Effectively utilizing cluster resources is a difficult problem for distributed applications. Since remote communication is much more expensive than local communication, the performance of these applications is sensitive to the distribution of their functions across the network. As a result, using cluster resources effectively requires not only load balancing, but also proper partitioning of functionality among nodes. While software engineering techniques (e.g., modularity and object orientation) have given us the ability to partition applications into a set of interacting objects, we do not yet have solid techniques for determining where in the cluster each of these functions should run, and deployed systems continue to rely on complex manual decisions made by programmers and system administrators.

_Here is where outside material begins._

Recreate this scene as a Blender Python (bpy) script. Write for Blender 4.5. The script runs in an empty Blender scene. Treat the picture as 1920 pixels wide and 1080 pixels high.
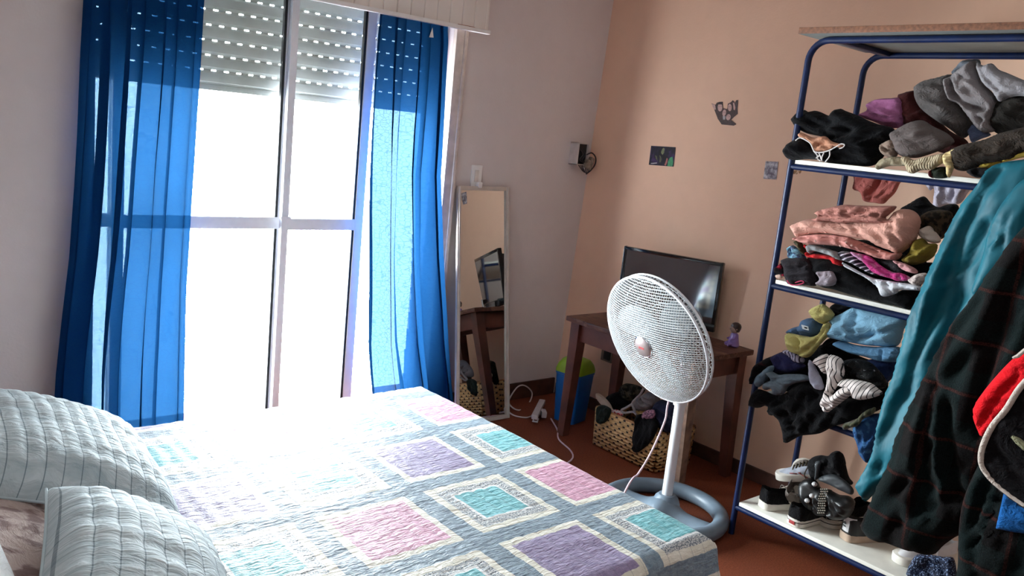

Optimal function placement in a cluster is difficult because the right answer is usually, ``it depends.'' Specifically, it depends on a variety of cluster characteristics (e.g., communication bandwidth between nodes, relative processor speeds among nodes) and workload characteristics (e.g., bytes moved among functions, instructions executed by each function). Some are basic hardware characteristics that only change when something fails or is upgraded, and thus are relatively constant for a given system. Other characteristics cannot be determined until application invocation time because they depend on input parameters. Worst of all, many change at run-time due to phase changes in application behavior or competition between concurrent applications over shared resources. Hence, any ``one system fits all'' solution will cause suboptimal, and in some cases disastrous, performance.

Approach

In this project, we focus on an important class of applications for which clusters are very appealing: data-intensive applications that selectively filter, mine, sort, or otherwise manipulate large data sets. Such applications benefit from the ability to spread their data-parallel computations across source/sink servers, exploiting the servers' computational resources and reducing the required network bandwidth. Effective function partitioning for these data-intensive applications will become even more important as processing power becomes ubiquitous, reaching devices and network-attached appliances.

We observe that these data-intensive applications have characteristics that simplify the tasks involved with dynamic function placement. Specifically, these applications all process and move significant amounts of data, enabling a monitoring system to quickly learn about the most important inter-object communication patterns and per-object resource requirements. This information allows the run-time system to rapidly identify functions that should be moved to reduce communication overheads or resource contention.

We designed and implemented a prototype system, called Abacus, which automates the placement of the objects in data-intensive applications and filesystems between clients and servers. Abacus consists of a programming model and a run-time system. The Abacus programming model encourages the programmer to compose data-intensive applications from small, functionally independent components or objects. These mobile objects provide explicit methods which checkpoint and restore their state during migration. Figure 1 represents a sketch of objects in Abacus.

The Abacus run-time system consists of (i) a migration and location-transparent invocation component; and (ii) a resource monitoring and management component, as shown in Figure 2. The first component is responsible for the creation of location-transparent references to mobile objects, for the redirection of method invocations in the face of object migrations, and for enacting object migrations.